The announcement of this change in contribution policy by the FSF was made on the GCC mailing list. Mark Mitchell, chief sourcerer at CodeSourcery and major contributor to the project, wrote to it to explain the decision, saying that though C++ could now be used within GCC, this was no reason to simply recreate GCC in C++ for its own sake.
“Before we start to actually use C++, we need to determine a set of coding standards that will apply to the use of C++ within GCC,” he wrote.
“At first, I believe that we should keep the set of C++ features permitted small, in part so that GCC developers not familiar with C++ are not rapidly overwhelmed by a major change in the implementation language for the compiler itself. We can always use more of C++ later if it seems appropriate to do so then.”

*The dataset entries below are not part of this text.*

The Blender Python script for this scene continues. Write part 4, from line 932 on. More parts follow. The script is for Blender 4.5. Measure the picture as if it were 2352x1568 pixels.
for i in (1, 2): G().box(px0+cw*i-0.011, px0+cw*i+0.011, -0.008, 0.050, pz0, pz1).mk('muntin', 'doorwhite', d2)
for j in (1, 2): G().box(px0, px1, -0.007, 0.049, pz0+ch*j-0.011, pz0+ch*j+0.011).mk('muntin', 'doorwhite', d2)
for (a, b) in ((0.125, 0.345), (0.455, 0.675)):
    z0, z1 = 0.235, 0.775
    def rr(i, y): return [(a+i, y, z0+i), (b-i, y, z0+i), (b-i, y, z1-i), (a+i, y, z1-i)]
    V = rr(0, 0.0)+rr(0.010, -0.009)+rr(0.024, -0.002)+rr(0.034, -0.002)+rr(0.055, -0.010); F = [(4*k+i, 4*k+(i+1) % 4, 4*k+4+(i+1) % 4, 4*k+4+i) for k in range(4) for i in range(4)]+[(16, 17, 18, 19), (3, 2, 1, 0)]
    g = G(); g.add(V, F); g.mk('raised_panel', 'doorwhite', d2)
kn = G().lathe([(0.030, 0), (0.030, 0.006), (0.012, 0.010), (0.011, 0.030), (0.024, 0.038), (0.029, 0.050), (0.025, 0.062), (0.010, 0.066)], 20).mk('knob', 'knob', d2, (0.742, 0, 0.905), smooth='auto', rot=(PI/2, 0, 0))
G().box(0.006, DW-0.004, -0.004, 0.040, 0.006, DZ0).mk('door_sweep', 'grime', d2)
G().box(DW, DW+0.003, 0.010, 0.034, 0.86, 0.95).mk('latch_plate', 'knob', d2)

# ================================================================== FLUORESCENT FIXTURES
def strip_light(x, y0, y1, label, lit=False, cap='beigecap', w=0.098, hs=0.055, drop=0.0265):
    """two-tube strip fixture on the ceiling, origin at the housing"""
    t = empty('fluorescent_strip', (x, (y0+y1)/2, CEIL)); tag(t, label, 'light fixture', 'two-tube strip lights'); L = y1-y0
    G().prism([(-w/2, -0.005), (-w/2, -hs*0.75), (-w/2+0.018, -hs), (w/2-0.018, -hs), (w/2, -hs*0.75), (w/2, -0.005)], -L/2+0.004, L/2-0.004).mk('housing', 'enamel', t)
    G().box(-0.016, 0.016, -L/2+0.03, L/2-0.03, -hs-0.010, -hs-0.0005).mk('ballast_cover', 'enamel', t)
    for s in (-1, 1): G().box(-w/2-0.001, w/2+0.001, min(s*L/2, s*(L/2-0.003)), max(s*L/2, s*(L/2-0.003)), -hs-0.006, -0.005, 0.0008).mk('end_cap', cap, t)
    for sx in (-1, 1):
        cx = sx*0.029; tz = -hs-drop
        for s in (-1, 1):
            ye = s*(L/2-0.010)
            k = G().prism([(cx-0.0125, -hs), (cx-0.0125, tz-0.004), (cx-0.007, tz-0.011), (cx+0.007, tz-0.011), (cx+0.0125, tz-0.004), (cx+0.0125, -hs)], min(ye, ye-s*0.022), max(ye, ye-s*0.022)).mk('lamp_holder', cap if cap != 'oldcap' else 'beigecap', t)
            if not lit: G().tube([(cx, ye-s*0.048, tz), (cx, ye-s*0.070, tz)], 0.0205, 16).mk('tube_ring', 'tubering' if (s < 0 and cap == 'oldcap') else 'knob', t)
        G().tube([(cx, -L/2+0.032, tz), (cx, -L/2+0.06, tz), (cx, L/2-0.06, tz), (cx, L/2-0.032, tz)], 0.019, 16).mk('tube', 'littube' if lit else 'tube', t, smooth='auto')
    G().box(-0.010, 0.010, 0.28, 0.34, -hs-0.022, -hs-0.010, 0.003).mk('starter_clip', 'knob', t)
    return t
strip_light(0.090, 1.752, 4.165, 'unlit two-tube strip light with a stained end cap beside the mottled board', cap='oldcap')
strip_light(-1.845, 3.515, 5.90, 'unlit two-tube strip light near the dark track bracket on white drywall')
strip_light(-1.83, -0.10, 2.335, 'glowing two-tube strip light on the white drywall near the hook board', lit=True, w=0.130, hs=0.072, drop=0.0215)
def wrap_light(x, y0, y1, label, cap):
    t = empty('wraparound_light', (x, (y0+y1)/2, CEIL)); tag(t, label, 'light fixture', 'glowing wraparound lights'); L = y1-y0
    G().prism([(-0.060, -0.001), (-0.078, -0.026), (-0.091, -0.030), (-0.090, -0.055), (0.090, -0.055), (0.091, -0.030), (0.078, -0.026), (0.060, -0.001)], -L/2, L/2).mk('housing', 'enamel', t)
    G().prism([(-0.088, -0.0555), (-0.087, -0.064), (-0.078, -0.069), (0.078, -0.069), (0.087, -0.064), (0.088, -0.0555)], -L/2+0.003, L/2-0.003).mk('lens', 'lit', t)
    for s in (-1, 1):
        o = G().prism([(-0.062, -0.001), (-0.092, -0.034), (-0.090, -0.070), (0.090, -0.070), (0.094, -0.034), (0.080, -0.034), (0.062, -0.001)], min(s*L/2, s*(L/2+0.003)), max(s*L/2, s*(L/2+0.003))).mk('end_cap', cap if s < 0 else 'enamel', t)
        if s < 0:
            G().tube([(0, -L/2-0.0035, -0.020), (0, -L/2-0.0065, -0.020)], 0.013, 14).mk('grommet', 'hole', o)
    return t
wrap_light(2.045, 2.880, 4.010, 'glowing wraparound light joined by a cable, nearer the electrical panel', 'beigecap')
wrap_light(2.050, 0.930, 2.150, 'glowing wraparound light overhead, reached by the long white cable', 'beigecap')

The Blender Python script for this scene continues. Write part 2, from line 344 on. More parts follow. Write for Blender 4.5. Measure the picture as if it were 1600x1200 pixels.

The GCC project will have a lot of work ahead of it to determine these coding standards. Most of the developers of GCC have been working on the project in C for many years, ensuring a rather C-heavy skill set for the project’s community.
The GCC mailing list thread on the matter has sparked many ideas for how to include C++ code in GCC, and a great many ambiguities in how C++ is compiled were mentioned. Mitchell, on the other hand, brought the conversations back to a fundamental question: How can C++ make GCC better?
“I think we should focus on some user-visible deliverables (better optimization, faster compiler, new language feature, plugin API, whatever),” he said. “If converting something to use C++ helps achieve that goal, great. If it doesn’t, then why bother?”